Big Sky

The world-premiere comedy warns of the detriment of modern materialism to human relationships.

Jon Tenney and Jennifer Westfeldt in Big Sky, directed by John Rando, at the Geffen Playhouse.
Jon Tenney and Jennifer Westfeldt in Big Sky, directed by John Rando, at the Geffen Playhouse.
(© Darrett Sanders)

Broadway director John Rando brings the witty comedy Big Sky to the Geffen with a talented cast and a script that plays on conventions of the 1980s, but reflects how times have not changed when it comes to American's obsession with wealth above all.

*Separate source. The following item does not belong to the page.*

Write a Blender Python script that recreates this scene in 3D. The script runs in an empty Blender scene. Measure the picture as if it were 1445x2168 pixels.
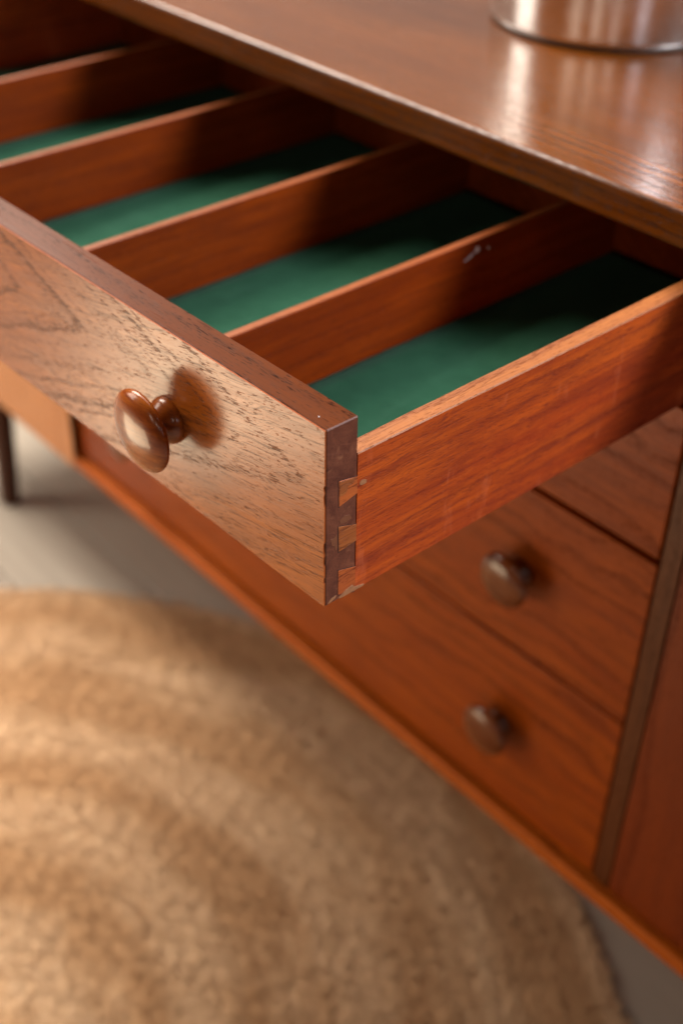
import bpy, bmesh, math, random
from mathutils import Vector, Matrix
from math import radians as R, sin, cos, pi
random.seed(7)
sc = bpy.context.scene
col = sc.collection

# ------------------------------------------------------------------ camera
cd = bpy.data.cameras.new('camera'); cam = bpy.data.objects.new('camera', cd); col.objects.link(cam)
YAW, PIT, ROL = .84903, -.62903, .03101
fw = Vector((-sin(YAW)*cos(PIT), cos(YAW)*cos(PIT), sin(PIT)))
r0 = Vector((cos(YAW), sin(YAW), 0)); u0 = r0.cross(fw)
rr = r0*cos(ROL) + u0*sin(ROL); uu = -r0*sin(ROL) + u0*cos(ROL)
M = Matrix((rr, uu, -fw)).transposed().to_4x4()
M.translation = Vector((.40788, -.3486, .45534))
cam.matrix_world = M
cd.sensor_fit = 'HORIZONTAL'; cd.sensor_width = 24.0; cd.lens = 24.0*2710.5/1445
cd.clip_start = .02; cd.clip_end = 60
cd.dof.use_dof = True; cd.dof.focus_distance = .682; cd.dof.aperture_fstop = 3.9; cd.dof.aperture_blades = 0
sc.camera = cam
sc.render.engine = 'CYCLES'
sc.cycles.use_denoising = True
sc.cycles.max_bounces = 8; sc.cycles.diffuse_bounces = 2
sc.cycles.caustics_reflective = False
sc.view_settings.view_transform = 'Standard'; sc.view_settings.look = 'None'
sc.view_settings.exposure = 0.0; sc.view_settings.gamma = 1.0

# ------------------------------------------------------------------ light: a pale room with windows to the left
w = bpy.data.worlds.new('World'); sc.world = w; w.use_nodes = True
bg = w.node_tree.nodes['Background']; bg.inputs[0].default_value = (1.0, .90, .80, 1); bg.inputs[1].default_value = .035

def area(name, loc, target, sx, sy, watts, color):
    l = bpy.data.lights.new(name, 'AREA'); l.shape = 'RECTANGLE'; l.size = sx; l.size_y = sy
    l.energy = watts; l.color = color
    o = bpy.data.objects.new(name, l); col.objects.link(o); o.location = loc
    d = Vector(target) - Vector(loc)
    o.rotation_euler = d.to_track_quat('-Z', 'Y').to_euler()
    return o
area('window_light', (-2.1, .25, 1.75), (-.9, -.1, -.7), 1.3, 1.4, 145, (1.0, .92, .80))
area('garden_window_light', (-2.5, -1.5, 1.1), (-.9, -.1, -.7), 1.2, 1.6, 50, (1.0, .92, .80))
area('sunlit_floor_glow', (-.92, -.86, -.70), (-.20, 0, .05), .80, .60, 11.5, (1.0, .79, .52))
area('back_wall_glow', (-2.7, 2.4, 1.0), (-.3, .5, .1), 2.4, 1.4, 5.5, (1.0, .88, .79))
area('skylight', (-1.0, .95, 2.5), (-.5, .1, .1), 1.4, 1.0, 30, (1.0, .95, .90))
area('cool_window_light', (1.35, 1.25, 1.75), (.0, .1, 0), .8, .8, 86, (.93, .95, 1.0))
# added strip lamps out of view, giving the steel pot its bright stripes
for az, wd, wt, c in ((-82, .42, 3.2, (1, .84, .66)), (-62, .16, 2.3, (1, .88, .72)), (-44, .12, 1.8, (1, .90, .80)), (-18, .34, 2.6, (.88, .90, 1.0))):
    area('pot_stripe_light', (-.25+2.6*cos(R(az)), .5+2.6*sin(R(az)), .84), (-.25, .5, .14), wd, .5, wt*.85, c)

# ------------------------------------------------------------------ node helper
class N:
    def __init__(s, name):
        s.m = bpy.data.materials.new(name); s.m.use_nodes = True; s.t = s.m.node_tree
        s.t.nodes.clear()
        s.out = s.t.nodes.new('ShaderNodeOutputMaterial'); s.p = s.t.nodes.new('ShaderNodeBsdfPrincipled')
        s.t.links.new(s.p.outputs[0], s.out.inputs[0])
    def n(s, typ, **k):
        o = s.t.nodes.new(typ)
        for a, v in k.items(): setattr(o, a, v)
        return o
    def put(s, inp, v):
        if isinstance(v, bpy.types.NodeSocket): s.t.links.new(v, inp)
        elif v is not None:
            if isinstance(v, (tuple, list)) and len(v) == 3 and inp.type == 'RGBA': v = (*v, 1)
            inp.default_value = v
    def math(s, op, a, b=None, c=None, clamp=False):
        o = s.n('ShaderNodeMath', operation=op, use_clamp=clamp)
        s.put(o.inputs[0], a); s.put(o.inputs[1], b); s.put(o.inputs[2], c); return o.outputs[0]
    def vmath(s, op, a, b=None):
        o = s.n('ShaderNodeVectorMath', operation=op); s.put(o.inputs[0], a); s.put(o.inputs[1], b)
        return o.outputs[0]
    def coords(s):
        """object coordinates shifted by where the object stands, so that copies differ"""
        tc = s.n('ShaderNodeTexCoord'); oi = s.n('ShaderNodeObjectInfo')
        return s.vmath('ADD', tc.outputs['Object'], oi.outputs['Location'])
    def sep(s, v):
        o = s.n('ShaderNodeSeparateXYZ'); s.put(o.inputs[0], v); return o.outputs
    def comb(s, x, y, z):
        o = s.n('ShaderNodeCombineXYZ'); s.put(o.inputs[0], x); s.put(o.inputs[1], y); s.put(o.inputs[2], z); return o.outputs[0]
    def noise(s, v, scale=1, detail=3, rough=.5, dist=0, typ='3D'):
        o = s.n('ShaderNodeTexNoise', noise_dimensions=typ); s.put(o.inputs['Vector'], v)
        o.inputs['Scale'].default_value = scale; o.inputs['Detail'].default_value = detail
        o.inputs['Roughness'].default_value = rough; o.inputs['Distortion'].default_value = dist
        return o.outputs[0]
    def ramp(s, f, stops, interp='LINEAR'):
        o = s.n('ShaderNodeValToRGB'); s.put(o.inputs[0], f); e = o.color_ramp.elements
        o.color_ramp.interpolation = interp
        while len(e) > 1: e.remove(e[-1])
        for i, (p, c) in enumerate(stops):
            c = c if isinstance(c, (tuple, list)) else (c, c, c)
            x = e[0] if i == 0 else e.new(p)
            x.position = p; x.color = (*c, 1)
        return o.outputs[0]
    def mix(s, f, a, b, mode='MIX'):
        o = s.n('ShaderNodeMix', data_type='RGBA', blend_type=mode)
        s.put(o.inputs[0], f); s.put(o.inputs[6], a); s.put(o.inputs[7], b); return o.outputs[2]
    def rng(s, f, a, b, c=0., d=1.):
        o = s.n('ShaderNodeMapRange', clamp=True); s.put(o.inputs[0], f)
        for i, v in enumerate((a, b, c, d)): s.put(o.inputs[i+1], v)
        return o.outputs[0]
    def bump(s, h, dist, strength=1.):
        o = s.n('ShaderNodeBump'); s.put(o.inputs['Height'], h); o.inputs['Distance'].default_value = dist
        o.inputs['Strength'].default_value = strength; s.t.links.new(o.outputs[0], s.p.inputs['Normal'])
    def set(s, **k):
        for a, v in k.items(): s.put(s.p.inputs[a.replace('_', ' ')], v)
        return s.m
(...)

Jack (Jon Tenney) brings his family to a five-star resort in Aspen to impress the owner of a successful financial company into hiring him. Jack has been unemployed for five years and the toll it has taken on his family has ripped them apart. His wife, Jen (Jennifer Westfeldt), has begun an affair with a married man, and his 17-year-old daughter, Tessa (Emily Robinson), has gone full rebel. Also inhabiting their lives is Jen's gay best friend of 20 years, Jonathan (Arnie Burton), who uses marijuana to stay calm and is financially reliant on his best friend and her husband. As the snow falls harder, the family ties unfetter and suddenly the cabin is full of strangers who can't remember why they once loved each other. Each family member considers the others to be obstacles from their own happiness.

The plot feels like something pulled from an '80s Lanford Wilson play or a Tom Wolfe novel, complete with financial masters of the universe, tales of gluttony ruining the marriage fabric, and even the cliché of the gay best friend with the dead lover. Somehow playwright Alexandra Gersten-Vassilaros takes this house of cards and builds a biting comedy on how, 35 years later, the American dream is still soused in materialism.

Gersten-Vassilaros keenly introduces ghosts to the rental home, characters who are spoken about by the four protagonists, but are never seen. All the protagonists are either guided or haunted by these looming people. For Jen, it's her secret hospice lover who has reinvigorated her dying life. For Jack, it's the Pedersons, the wealthy potential employer, his vacuous wife, and drunk daughter who all hold his future in their hands. Jonathan's late lover, Tom, hangs like a dark cloud over him. Lastly, it is Tessa's Native-American heartthrob Catoni, whose name means "big sky," whose prophetic warnings reflect both the family's malaise and how they can find a cure. The audience doesn't really learn much about these unseen characters to make them fully realized people, but the way they inform the behaviors of our protagonists makes the script rewarding.

Gersten-Vassilaros has a knack for dialogue. Her characters are relatable even when aggravating. Tessa begins almost every sentence with "Catoni says," just like every crushing teenager would precede the words of her "wise" sage of a boyfriend, while the adults put into cohesive words the fears that most have about being lost, especially when bound by adult responsibilities.

The cast is stellar. Westfeldt, with her high-pitched voice and defiant stare, manages to convey both vulnerability and resolve. Tenney viably portrays a man on the verge of another nervous breakdown. His mood swings and acts of aggression demonstrate the stress that is breaking his character's back. Burton portrays the man-child, everyone's Jiminy Cricket, who has become both the confessor and the codependent. Though his role appears to be more of a catalyst than a fully formed character, Burton infuses Jonathan with a familial charm. Robinson is the perfect petulant child, combative and dismissive to the parents, but still filled with wonder toward her future.

Rando keeps the tension tight with visual and auditory cues like overlapping dialogue, and a creaking roof on the verge of collapse, to represent the family structure's poor health. Derek McLane's cabin living room set is both opulent and emotionless, beautifully decorated, but lacking warmth. Jaymi Lee Smith lights the set backdrop to make the snow seem realistic and dooming.

The Yuppies of today have learned nothing from those who crashed and burned in the 1980s. The family unit is fragile and takes interdependence to thrive. In Big Sky the natural order will take away all of Jen and Jack's distractions, so they can start again and create something solid.